MArriage and Concupiscence Chapter 15: “No longer is God’s people to be propagated by carnal generation; but, henceforth, it is to be gathered out by spiritual regeneration.”
Frankly it was an odd view for a man who saw the asking for the debt itself as venial sin if children were not explicitly willed (no longer the position of the moern Popes) but he did this because he did not connect love to sex but saw in sex either childbirth or lust: “Chapter 16 [XIV.]—A Certain Degree of Intemperance is to Be Tolerated in the Case of Married Persons; The Use of Matrimony for the Mere Pleasure of Lust is Not Without Sin, But Because of the Nuptial Relation the Sin is Venial.” Marriage and Concupiscence.

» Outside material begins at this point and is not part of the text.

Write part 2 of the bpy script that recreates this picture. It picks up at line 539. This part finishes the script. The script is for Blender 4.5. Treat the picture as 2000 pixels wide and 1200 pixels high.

April 29th, 2007 at 1:45 pm
I am a priest and I agree wholeheartedly with the post and the comments. I personally have a problem finding opportunities for preaching on some controversial topics. The sermon should comment on the biblical passages of the liturgy. It should not be a segway to talk about whatever the preacher wants. I find few texts that lead me to talk about stem cell research or contraception. Plus, theses topics require an explication of theological anthropology and even metaphysics before they can be understood. I would want to avoid giving the stupid voluntaristic explanation: “the Church says it is wrong so it is wrong”. To explain why it is wrong would take more than the normal 10 minute homily. It is a serious problem we preacher face.
May 1st, 2007 at 8:24 pm
I have heard a number of different priests from our parish, both the regular priests and our guest residents, speak quite effectively on contraception. It is a challenge, particularly because the presence of young children precludes the frank and direct approach, but it can be done. They also regularly address the issue of Internet porn, very discreetly so that the kids have no clue what is up, but every adult knows exactly what Father is talking about.